Business Management and Leadership: Traits, Elements, and Styles

Part 1:
Of the five key elements of leadership, which do you think is the most important? Why?
Do you think leaders are born or are they made? If you think leadership skills can be taught, what would you do to develop those skills?
Of the five managerial leadership skills identified in the text, which skill is your strength? Why?

Part 2: Read the case and address the following questions.
A native of Wilmington, Delaware, Ellen Kullman received a BS in mechanical engineering from Tufts University, and later a masters degree in management from Northwestern University, and she began her career at GE. She started at DuPont (E. I. du Pont de Nemours and Company) in 1988 as a marketing manager. Kullman climbed the corporate ladder and in 2008 she was appointed president to lead the company's focus on growth in emerging international markets. In 2009, Kullman became chair of the board and chief executive officer (CEO) of DuPont. As CEO, Ellen has championed market-driven science to take innovation across the company's businesses. DuPont was founded over 200 years ago and has the slogan "the miracles of science." DuPont puts science to work by creating sustainable solutions essential to a better, safer, healthier life for people everywhere. DuPont offers a wide range of innovative products and services for markets including agriculture, food and nutrition, health care, electronics, communications, safety and protection, home and construction, transportation and apparel. Look closely at the things around your home and workplace, and chances are, you'll find dozens of items made with DuPont materials. DuPont operates in approximately 90 countries, with over 60,000 employees, with revenues in excess of $30 billion. DuPont is in the top 100 on the Fortune 500 company list, and in the top 300 on the Global 500. It is ranked second in its industry of natural resources,chemicals, and in the top 50 on the World's Most Admired Company.

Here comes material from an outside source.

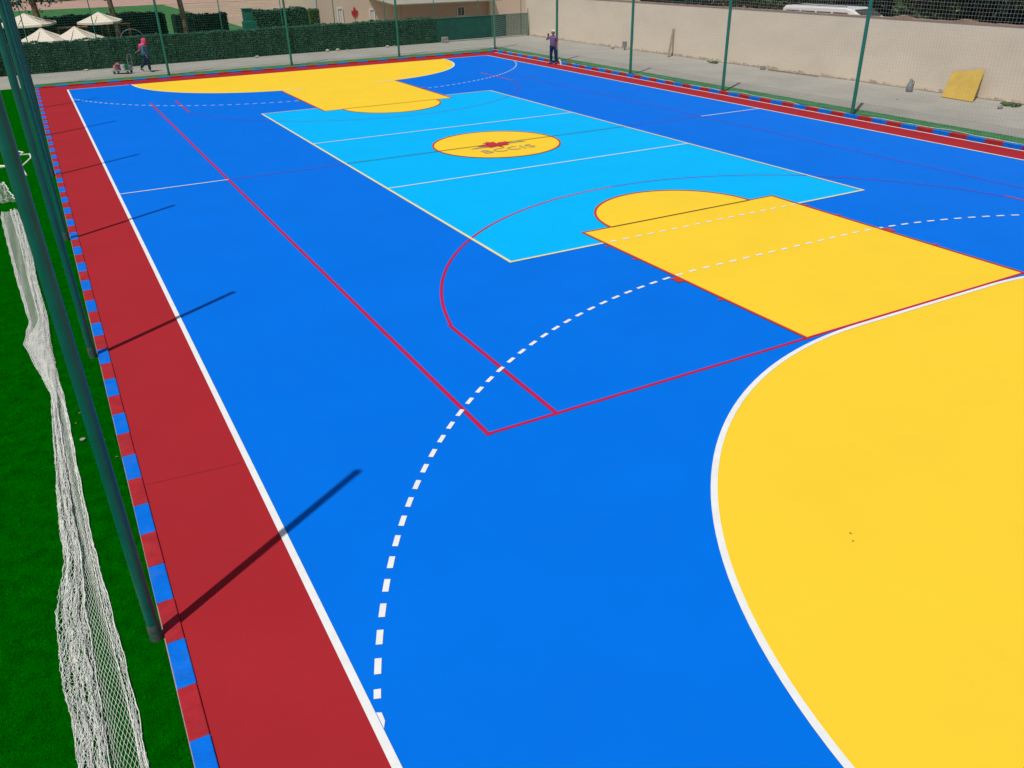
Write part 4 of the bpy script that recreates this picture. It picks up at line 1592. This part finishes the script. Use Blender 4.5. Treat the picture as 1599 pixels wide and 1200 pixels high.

Based on your reading of the Opening Case, what Big Five personality traits does Ellen Kullman possess?
In your opinion, does Ellen Kullman have the personality profile of an effective leader? Why or why not?
How do you think dominant behaviour exhibits itself in leaders? Explain.

Part 3:
Think of a manager you currently have or had in the past. Which leadership styles does or did your manager use most often? Explain that manager's behaviour and why you think that behaviour fits within the style you chose. Which leadership styles do you exhibit?